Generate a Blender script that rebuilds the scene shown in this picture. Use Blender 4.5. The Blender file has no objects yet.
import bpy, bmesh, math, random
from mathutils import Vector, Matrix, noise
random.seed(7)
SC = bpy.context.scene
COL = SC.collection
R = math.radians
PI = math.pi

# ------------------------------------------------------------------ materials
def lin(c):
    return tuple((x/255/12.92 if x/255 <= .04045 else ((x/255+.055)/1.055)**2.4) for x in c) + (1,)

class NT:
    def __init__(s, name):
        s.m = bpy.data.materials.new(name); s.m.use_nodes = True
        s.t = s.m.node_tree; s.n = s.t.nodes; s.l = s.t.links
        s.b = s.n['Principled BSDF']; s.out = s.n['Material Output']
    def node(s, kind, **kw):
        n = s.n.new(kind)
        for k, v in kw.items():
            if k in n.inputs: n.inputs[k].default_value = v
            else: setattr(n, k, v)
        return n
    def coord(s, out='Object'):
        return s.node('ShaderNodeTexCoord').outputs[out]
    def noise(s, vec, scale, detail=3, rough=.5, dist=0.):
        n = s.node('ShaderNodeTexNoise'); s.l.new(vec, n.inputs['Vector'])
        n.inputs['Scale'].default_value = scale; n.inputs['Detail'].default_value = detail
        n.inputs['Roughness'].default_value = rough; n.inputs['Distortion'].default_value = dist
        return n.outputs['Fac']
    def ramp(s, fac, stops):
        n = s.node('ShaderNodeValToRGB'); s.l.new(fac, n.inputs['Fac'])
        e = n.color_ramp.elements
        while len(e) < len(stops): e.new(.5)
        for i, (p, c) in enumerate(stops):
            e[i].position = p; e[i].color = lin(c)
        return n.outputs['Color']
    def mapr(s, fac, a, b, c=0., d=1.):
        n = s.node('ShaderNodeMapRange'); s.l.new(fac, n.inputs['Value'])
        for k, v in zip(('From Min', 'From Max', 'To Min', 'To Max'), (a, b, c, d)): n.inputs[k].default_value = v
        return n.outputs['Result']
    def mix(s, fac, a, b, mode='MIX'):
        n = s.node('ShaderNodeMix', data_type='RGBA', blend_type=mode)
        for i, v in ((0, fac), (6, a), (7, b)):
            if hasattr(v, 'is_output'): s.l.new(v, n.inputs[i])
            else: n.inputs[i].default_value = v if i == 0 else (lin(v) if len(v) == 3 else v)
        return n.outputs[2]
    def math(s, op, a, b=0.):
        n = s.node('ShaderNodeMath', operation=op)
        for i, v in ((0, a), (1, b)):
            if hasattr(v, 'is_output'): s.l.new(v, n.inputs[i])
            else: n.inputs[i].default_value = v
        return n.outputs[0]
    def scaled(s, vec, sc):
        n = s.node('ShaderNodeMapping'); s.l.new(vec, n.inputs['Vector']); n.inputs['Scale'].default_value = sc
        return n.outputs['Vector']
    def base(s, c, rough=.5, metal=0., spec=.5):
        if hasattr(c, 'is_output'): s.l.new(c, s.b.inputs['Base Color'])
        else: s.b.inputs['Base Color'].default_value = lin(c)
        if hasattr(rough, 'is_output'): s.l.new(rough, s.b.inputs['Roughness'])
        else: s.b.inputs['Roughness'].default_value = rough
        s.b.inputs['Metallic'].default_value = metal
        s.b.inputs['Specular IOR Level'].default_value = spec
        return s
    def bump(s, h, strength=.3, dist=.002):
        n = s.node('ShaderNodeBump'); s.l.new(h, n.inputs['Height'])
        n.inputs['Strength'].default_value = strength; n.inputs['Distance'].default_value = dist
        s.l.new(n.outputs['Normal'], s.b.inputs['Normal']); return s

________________

§ **Written exercise**: Word for word, restate all of the data shown above.

§ **Written reply**:
Generate a Blender script that rebuilds the scene shown in this picture. Use Blender 4.5. The Blender file has no objects yet.
import bpy, bmesh, math, random
from mathutils import Vector, Matrix, noise
random.seed(7)
SC = bpy.context.scene
COL = SC.collection
R = math.radians
PI = math.pi

# ------------------------------------------------------------------ materials
def lin(c):
    return tuple((x/255/12.92 if x/255 <= .04045 else ((x/255+.055)/1.055)**2.4) for x in c) + (1,)

class NT:
    def __init__(s, name):
        s.m = bpy.data.materials.new(name); s.m.use_nodes = True
        s.t = s.m.node_tree; s.n = s.t.nodes; s.l = s.t.links
        s.b = s.n['Principled BSDF']; s.out = s.n['Material Output']
    def node(s, kind, **kw):
        n = s.n.new(kind)
        for k, v in kw.items():
            if k in n.inputs: n.inputs[k].default_value = v
            else: setattr(n, k, v)
        return n
    def coord(s, out='Object'):
        return s.node('ShaderNodeTexCoord').outputs[out]
    def noise(s, vec, scale, detail=3, rough=.5, dist=0.):
        n = s.node('ShaderNodeTexNoise'); s.l.new(vec, n.inputs['Vector'])
        n.inputs['Scale'].default_value = scale; n.inputs['Detail'].default_value = detail
        n.inputs['Roughness'].default_value = rough; n.inputs['Distortion'].default_value = dist
        return n.outputs['Fac']
    def ramp(s, fac, stops):
        n = s.node('ShaderNodeValToRGB'); s.l.new(fac, n.inputs['Fac'])
        e = n.color_ramp.elements
        while len(e) < len(stops): e.new(.5)
        for i, (p, c) in enumerate(stops):
            e[i].position = p; e[i].color = lin(c)
        return n.outputs['Color']
    def mapr(s, fac, a, b, c=0., d=1.):
        n = s.node('ShaderNodeMapRange'); s.l.new(fac, n.inputs['Value'])
        for k, v in zip(('From Min', 'From Max', 'To Min', 'To Max'), (a, b, c, d)): n.inputs[k].default_value = v
        return n.outputs['Result']
    def mix(s, fac, a, b, mode='MIX'):
        n = s.node('ShaderNodeMix', data_type='RGBA', blend_type=mode)
        for i, v in ((0, fac), (6, a), (7, b)):
            if hasattr(v, 'is_output'): s.l.new(v, n.inputs[i])
            else: n.inputs[i].default_value = v if i == 0 else (lin(v) if len(v) == 3 else v)
        return n.outputs[2]
    def math(s, op, a, b=0.):
        n = s.node('ShaderNodeMath', operation=op)
        for i, v in ((0, a), (1, b)):
            if hasattr(v, 'is_output'): s.l.new(v, n.inputs[i])
            else: n.inputs[i].default_value = v
        return n.outputs[0]
    def scaled(s, vec, sc):
        n = s.node('ShaderNodeMapping'); s.l.new(vec, n.inputs['Vector']); n.inputs['Scale'].default_value = sc
        return n.outputs['Vector']
    def base(s, c, rough=.5, metal=0., spec=.5):
        if hasattr(c, 'is_output'): s.l.new(c, s.b.inputs['Base Color'])
        else: s.b.inputs['Base Color'].default_value = lin(c)
        if hasattr(rough, 'is_output'): s.l.new(rough, s.b.inputs['Roughness'])
        else: s.b.inputs['Roughness'].default_value = rough
        s.b.inputs['Metallic'].default_value = metal
        s.b.inputs['Specular IOR Level'].default_value = spec
        return s
    def bump(s, h, strength=.3, dist=.002):
        n = s.node('ShaderNodeBump'); s.l.new(h, n.inputs['Height'])
        n.inputs['Strength'].default_value = strength; n.inputs['Distance'].default_value = dist
        s.l.new(n.outputs['Normal'], s.b.inputs['Normal']); return s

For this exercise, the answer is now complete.